A triolet about what is perhaps our most common mistake: looking around and presuming that's all there is.

Forever is a fragment in the end:
Our age another utterance of Time,
Where kingdoms tend to break before they bend.
Forever is a fragment in the end:
A broken memory we’ll never mend.
However strong or confident our climb,
Forever is a fragment in the end;
Our age another utterance of Time.


Photograph © James Hart

There’s a persistent conspiracy theory in my area regarding megalodon teeth.

You know megalodons? A handful million years ago, one of the largest and most powerful predators to have ever lived trawled the depths and shallows of the Miocene Atlantic. They swam, they ate, they personified nightmares. Then, a series of ice ages started to kill off the sea-beasts, carve up the northern hemisphere and create the Chesapeake Bay, the third largest estuary in the entire world.

The glaciers pushed the land down as ice and sea began to comingle. The ice receded and a tidal basin remained.

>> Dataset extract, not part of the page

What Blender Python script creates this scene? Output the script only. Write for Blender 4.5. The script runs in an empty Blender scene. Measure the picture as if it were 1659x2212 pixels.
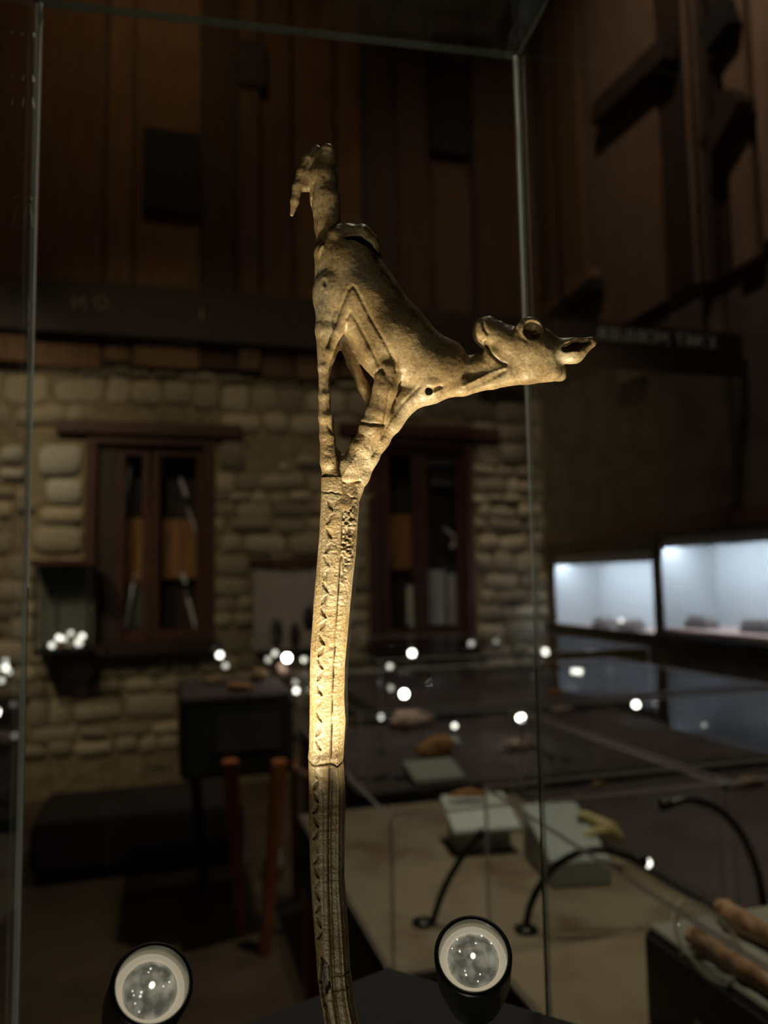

That’s why they’re there now.

That’s why you can still scour the shore and find scads of ancient shark teeth.

Photograph © James Hart

None of this is the story anybody cares about, though. Around these parts, you don’t really hear much talk of the lithosphere or chronospecies evolution. But most locals sure have heard of Molly Sampson.

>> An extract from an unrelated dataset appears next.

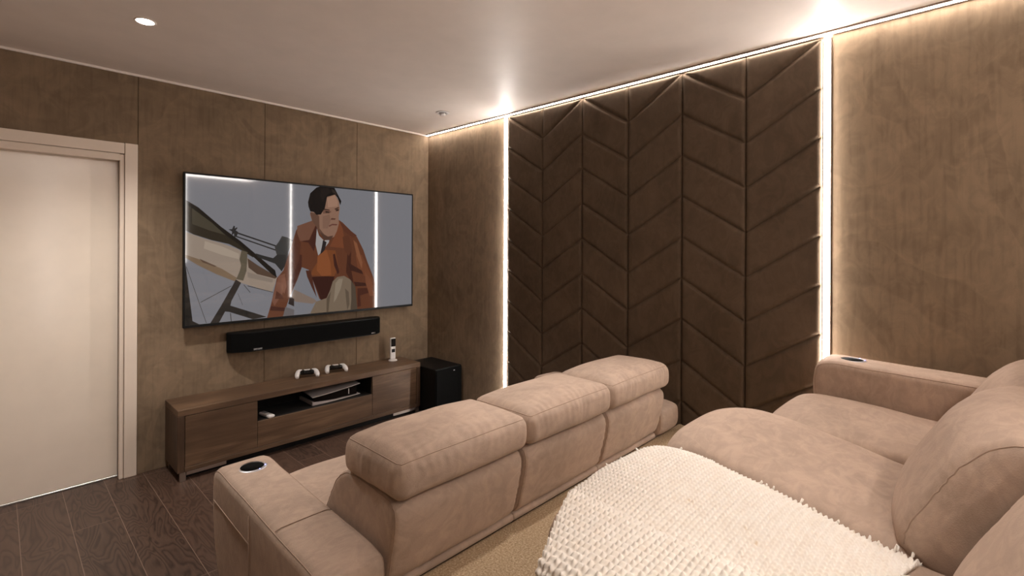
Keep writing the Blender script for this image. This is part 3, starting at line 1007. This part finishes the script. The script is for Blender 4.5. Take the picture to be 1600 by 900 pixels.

Molly was a nice kid who made the paper some years back for being the latest among a long line of Bay visitors to find a freaking huge megalodon tooth. Hers was about as big as both her hands. As it tends to do, the news latched on to the story and ushered in a new wave of shore-trawlers who took to the beaches with baskets and filter traps. You can’t visit the state and local parks around Molly’s neck of the woods without seeing these folks prowl through the water.

Photograph © James Hart

That’s where the conspiracy comes in. It involves the teeth, sure, but implicates the park rangers.

Not everyone who wades through the Bay gets to find a megalodon tooth. Some folks wade out there for hours, only to get wet ankles and a few shells for their trouble.

However, rising interest and popularity in the teeth isn’t usually seen as a reason for their rarity. Nor are the news stories, or the rows of tourists who patrol the water on the daily.

No, see, it’s the park rangers. They get there in the mornings, before the parks open up. Everyone knows they hit up the beach and pocket the teeth for themselves. Have been for years.

Teeth belonging to a shark that makes Jaws look like a guppy manage to survive some 20 million years. They’ve sat through ice ages, continental drift and glacial terraforming to stretch through eons to make it into the palm of someone’s hand.

But what the fossil hunters want to harp on is how unfair it is that they don’t get to own any. And they blame the folks who maintain the very park that provides a venue for them to search.

I’m not saying that the park rangers don’t pocket a few from time to time. How am I to know?

I just think that it’s a better perspective we may want to search for instead.